WHAT IS EXPECTED: Repeat everything from the first line of the listing below through the line that contains "MW, True)), kind='structure')", exactly. Leave out pictures.

SOURCE EXCERPT:

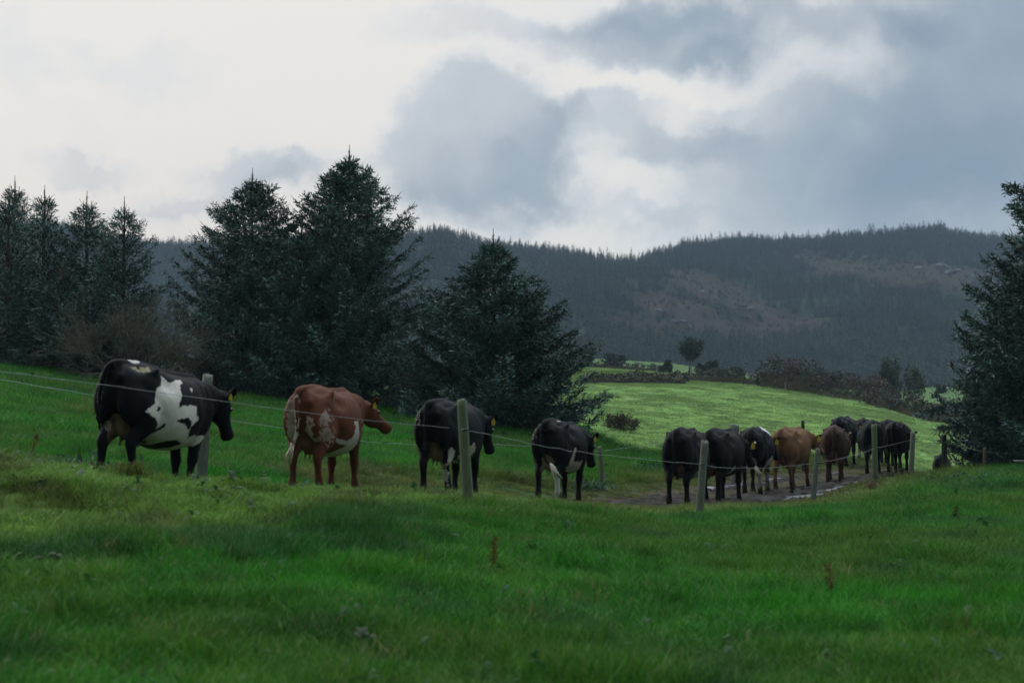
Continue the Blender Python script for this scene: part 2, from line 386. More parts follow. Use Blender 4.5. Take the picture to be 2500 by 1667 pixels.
# puddle water lying in the ruts of the track
MW = bpy.data.materials.new('puddle_water'); MW.use_nodes = True
pb = MW.node_tree.nodes['Principled BSDF']; pb.inputs['Base Color'].default_value = (.02, .018, .014, 1); pb.inputs['Roughness'].default_value = .06
low_z = gsm(gsm(z0 - .0, 4, 0), 4, 1) + .012 + 0 * z0
low_z = np.where((edge * endm * (1 - np.clip(med * 2, 0, 1)) > .75) & (s_[:, None] > .40), low_z, z0 - .15)
tag(obj('puddle_water', new_mesh('puddle_water', np.stack([mx_, my_, low_z + .034], -1).reshape(-1, 3), Fc[low_z.ravel()[Fc[:, 0]] > z0.ravel()[Fc[:, 0]] - .1], MW, True)), kind='structure')

# ------------------------------------------------------------------ the hills beyond
sky_pts = [(-900, 600), (-200, 560), (60, 545), (150, 548), (250, 580), (350, 597), (500, 595), (640, 590), (800, 570), (900, 570), (985, 568), (1060, 556), (1120, 570), (1200, 590), (1300, 600), (1400, 612), (1470, 622), (1510, 630), (1560, 626), (1620, 604), (1700, 594), (1800, 590), (1900, 590), (1980, 588), (2050, 580), (2120, 572), (2200, 566), (2300, 558), (2360, 568), (2420, 580), (2500, 582), (2700, 600), (3400, 640)]
def hills_h(x, y):
    px = x / np.maximum(y, 2) * F + 1250
    pyr = np.interp(px, [p[0] for p in sky_pts], [p[1] for p in sky_pts]) + 20
    yr = 1000 + 90 * np.sin(px * .0031 + 1) + 40 * np.sin(px * .011)
    zr = CAMZ + (1005 - pyr) / F * yr
    t = np.clip((y - 400) / (yr - 400), 0, 1.0)
    prof = .55 * t ** .85 + .45 * sstep(.15, 1.0, t)
    z = -6 + (zr + 6) * prof
    z = z + (fbm(x * .011, y * .011, 14, 4) - .5) * 22 * np.sin(np.pi * t) + (fbm(x * .05, y * .05, 15, 3) - .5) * 8 * sstep(0, .3, t) * sstep(1, .9, t)
    b = np.clip((y - yr) / 900, 0, 1)
    return z * (1 - b) - b * 10
def bare(x, y, z):
    """open bracken ground without trees (0..1)"""
    px = x / y * F + 1250; py = 1005 - (z - CAMZ) / y * F
    m = 0
    for (cx_, cy_, rx, ry_, rot) in [(1640, 745, 130, 38, .15), (1800, 735, 150, 36, .35), (1740, 700, 120, 28, .25), (1760, 800, 240, 22, .05), (2140, 675, 140, 36, .2), (2300, 672, 150, 34, .15), (2020, 650, 80, 16, .3), (1560, 790, 90, 24, .1), (1950, 790, 140, 18, .2), (2010, 640, 60, 12, .2)]:
        dx = px - cx_; dy = py - cy_; c_, s2 = math.cos(rot), math.sin(rot)
        r = np.hypot((dx * c_ + dy * s2) / rx, (-dx * s2 + dy * c_) / ry_)
        m = np.maximum(m, sstep(1.25, .75, r + (fbm(x * .03, y * .03, 70, 4) - .5) * 1.1))
    return m
xs = np.radians(np.linspace(-42, 42, 300)); ys = np.concatenate([np.linspace(380, 1120, 110), np.geomspace(1130, 6000, 24)])
A, Yy = np.meshgrid(xs, ys); hx = np.tan(A) * Yy
hz = hills_h(hx, Yy)
V = np.stack([hx, Yy, hz], -1).reshape(-1, 3); nR, nA = hx.shape
ii, jj = np.meshgrid(np.arange(nR - 1), np.arange(nA - 1), indexing='ij'); q = ii * nA + jj
Fc = np.stack([q, q + nA, q + nA + 1, q + 1], -1).reshape(-1, 4)[:, ::-1]
bm_ = bare(V[:, 0], V[:, 1], V[:, 2])[:, None]
n1 = fbm(V[:, 0] * .06, V[:, 1] * .06, 44, 4)[:, None]; n2 = fbm(V[:, 0] * .15, V[:, 1] * .15, 48, 3)[:, None]
brk = np.array([.024, .011, .0075]) * (.55 + .9 * n1) * (1 - .5 * sstep(.45, .7, n2)) + np.array([.010, .016, .009]) * sstep(.4, .65, n2)
c = np.array([.02, .034, .018]) * (1 - bm_) + bm_ * brk
MH = mat_attr('hillside', rough=.95, spec=.05, nscale=.25, namp=.5, bump=0)
tag(obj('hills', new_mesh('hills', V, Fc, MH, True, c)), kind='structure')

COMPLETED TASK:
Continue the Blender Python script for this scene: part 2, from line 386. More parts follow. Use Blender 4.5. Take the picture to be 2500 by 1667 pixels.
# puddle water lying in the ruts of the track
MW = bpy.data.materials.new('puddle_water'); MW.use_nodes = True
pb = MW.node_tree.nodes['Principled BSDF']; pb.inputs['Base Color'].default_value = (.02, .018, .014, 1); pb.inputs['Roughness'].default_value = .06
low_z = gsm(gsm(z0 - .0, 4, 0), 4, 1) + .012 + 0 * z0
low_z = np.where((edge * endm * (1 - np.clip(med * 2, 0, 1)) > .75) & (s_[:, None] > .40), low_z, z0 - .15)
tag(obj('puddle_water', new_mesh('puddle_water', np.stack([mx_, my_, low_z + .034], -1).reshape(-1, 3), Fc[low_z.ravel()[Fc[:, 0]] > z0.ravel()[Fc[:, 0]] - .1], MW, True)), kind='structure')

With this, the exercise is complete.